The process of montage presents to the artist an opportunity to construct a series of still images, frozen moments, such that they interrelate and thus present the sequential structure of a story, but without the frantic pace evident with the moving image. The Magic Lantern presents the dichotomy of the stationary image operating within the sequential flow of montage that resembles the storytelling quality of cinema, but without the distraction of motion. In the ordered sequence of still images we can grasp the flow of time and arc of story, yet we never actually see the motion of objects in space. The viewer is presented with the opportunity to decode both spatial and temporal clues presented by the filmmaker in ways that are entirely elusive in the realm of motion picture.

What excites me is the possibility to begin using the art of still photography as a source of imagery for the Magic Lantern, especially the vast archive of pinhole and alternative lens imagery that I have created in the last decade.
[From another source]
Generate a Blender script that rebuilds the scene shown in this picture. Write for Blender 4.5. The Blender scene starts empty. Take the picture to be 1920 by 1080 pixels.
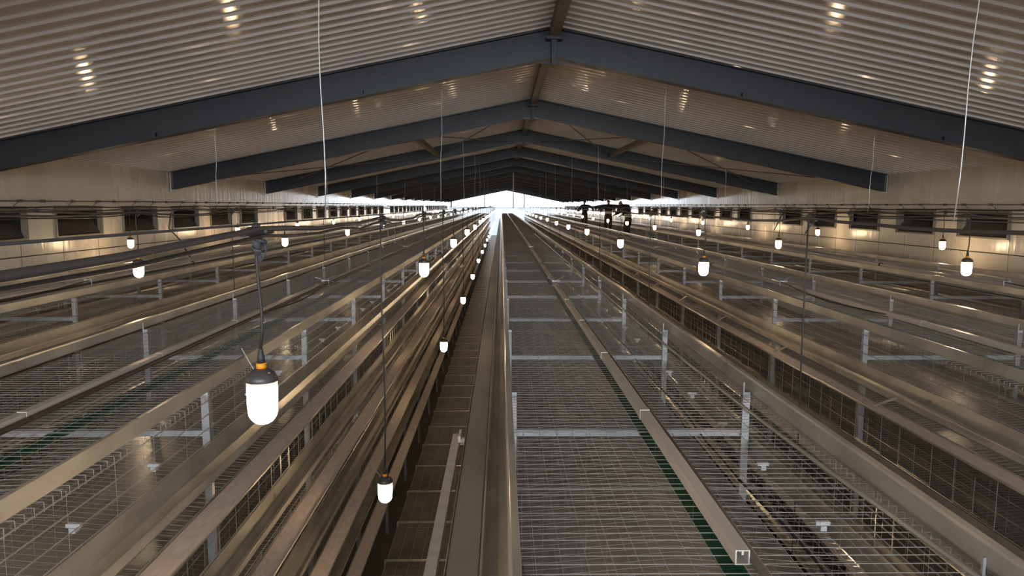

Not only is the contemporary technology of the computer-edited movie to be employed in this project, but also I have alternative methods at my disposal, such as the ability to create and project filmstrips, using an Olympus Pen D half-frame camera and filmstrip projector. I look forward to being witness to the coming together of multitudes of individual still images for the purpose of creating an entirely new context in storytelling, completely outside of the boundaries of convention. I impatiently await the magic that is the Magic Lantern.